5.4.06

«Glubit» catuliano

Lésbia, a Nonária

      Há dias, os meus colegas franceses do Le Monde estava enfronhados na magna questão de saber se o glubit de Catulo era uma operação manual ou oral. Explico melhor: numa composição, este poeta latino usa a forma verbal «glubit» para descrever um acto sexual que hoje não sabemos qual seja. Há, naturalmente, muitas traduções, em várias línguas, mas umas vão para o calão mais puro, outras para formas eufemísticas ou metafóricas. Vejamos o original (Catulo, Carmen LVIII):

Caeli, Lesbia nostra, Lesbia illa
illa Lesbia, quam Catullus unam
plus quam se atque suos amauit omnes
nunc in quadriviis et angiportis
glubit magnanimi Remi nepotes.


      Percebe-se que a desavergonhada da Lésbia não era nenhuma Heidi Fleiss, já que andava por in quadriviis e angiportis, ou seja, às claras e pela cidade, a satisfazer a luxúria dos decadentes e promíscuos romanos.

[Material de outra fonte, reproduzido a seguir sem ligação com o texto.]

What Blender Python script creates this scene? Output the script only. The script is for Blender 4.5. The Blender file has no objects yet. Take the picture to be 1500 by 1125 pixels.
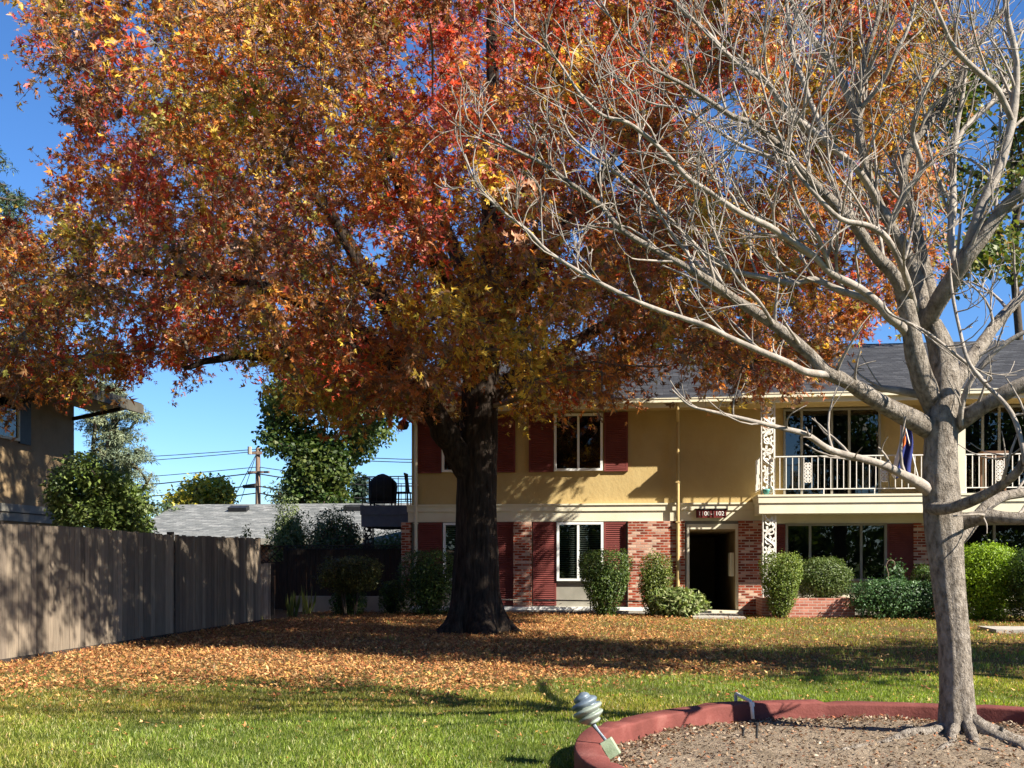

De facto
Célio, a minha Lésbia, a Lésbia aquela
Aquela Lésbia, a quem só Catulo
Amou mais que a si mesmo e a todos os seus
Agora nas esquinas e nas vielas
Desnuda os netos do magnânimo Remo.

      «Desnuda» digo eu, mas eu não sou latinista (ou não quero beliscar a pudicícia dos meus leitores?). Esta é uma forma metafórica de traduzir o «glubit» (de glubo, is, ere, psi, ptum), que significava na linguagem comum «tirar a casca de uma árvore», «desfolhar». A maioria dos tradutores crê, contudo, que se trata de uma obscenidade. Claro que desta última acepção facilmente passamos para a de «descobrir», «arregaçar», e está tudo dito. Em calão temos as expressões «debulhar a espiga» e «esgaçar o pessegueiro», de bom sabor telúrico, para designar esse acto sexual. Alguns franceses, imaginosos, quiseram ver ali um verbo onomatopaico (influenciados, confessadamente, pela banda desenhada), o som de algo a sair de uma vagem, de uma bainha… com um som algo molhado. Quem sabe? O certo é que sem recorrer ao calão o poema é muito sugestivo da actividade de Lésbia.